Der allgemeine Zweck einer Anti-Doping-Regelung im Sport ist die Dopingbekämpfung mit dem Ziel eines fairen Ablaufs der Sportwettkämpfe; dieser Zweck soll zugleich die Chancengleichheit der Sportler, ihre Gesundheit, die Ehrlichkeit und Objektivität des Wettkampfs sowie die ethischen Werte des Sports gewährleisten. Da außerdem Sanktionen erforderlich sind, um die Einhaltung des Dopingverbots sicherzustellen, hängt die Auswirkung der Sanktionen auf die Handlungsfreiheit der Sportler im Prinzip notwendig mit der Anti-Doping-Regelung zusammen.

Selbst unterstellt, dass die streitige Anti-Doping-Regelung eine Entscheidung von Unternehmensverbänden wäre, die die Handlungsfreiheit der von ihr betroffenen Personen einschränkt, wäre sie deshalb nicht unbedingt eine mit dem Gemeinsamen Markt unvereinbare Wettbewerbsbeschränkung im Sinne von Artikel 81 EG, da sie durch einen legitimen Zweck gerechtfertigt ist. Eine solche Beschränkung ist nämlich mit der Organisation und dem ordnungsgemäßen Ablauf eines sportlichen Wettkampfs untrennbar verbunden und dient gerade dazu, einen fairen Wettstreit zwischen den Sportlern zu gewährleisten.

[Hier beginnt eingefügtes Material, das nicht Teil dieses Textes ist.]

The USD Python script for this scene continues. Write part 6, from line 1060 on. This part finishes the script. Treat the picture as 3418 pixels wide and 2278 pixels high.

Der Strafcharakter einer solchen Anti-Doping-Regelung und das Ausmaß der im Fall eines Verstoßes gegen die Regelung anwendbaren Sanktionen können jedoch negative Auswirkungen auf den Wettbewerb haben, denn sollten sich diese Sanktionen letztlich als unbegründet erweisen, könnten sie zum ungerechtfertigten Ausschluss eines Sportlers von Wettkämpfen führen und somit die Bedingungen für die Ausübung der fraglichen Tätigkeit verfälschen. Daraus folgt, dass die mit diesem Regelwerk auferlegten Beschränkungen nur dann nicht unter das Verbot des Artikels 81 Absatz 1 EG fallen, wenn sie auf das zum ordnungsgemäßen Funktionieren des sportlichen Wettkampfs Notwendige begrenzt sind. Ein solches Regelwerk könnte nämlich überzogen sein, zum einen hinsichtlich der Grenze zwischen Fällen von unter Sanktionsandrohung stehendem Doping und zum anderen hinsichtlich der Schärfe dieser Sanktionen.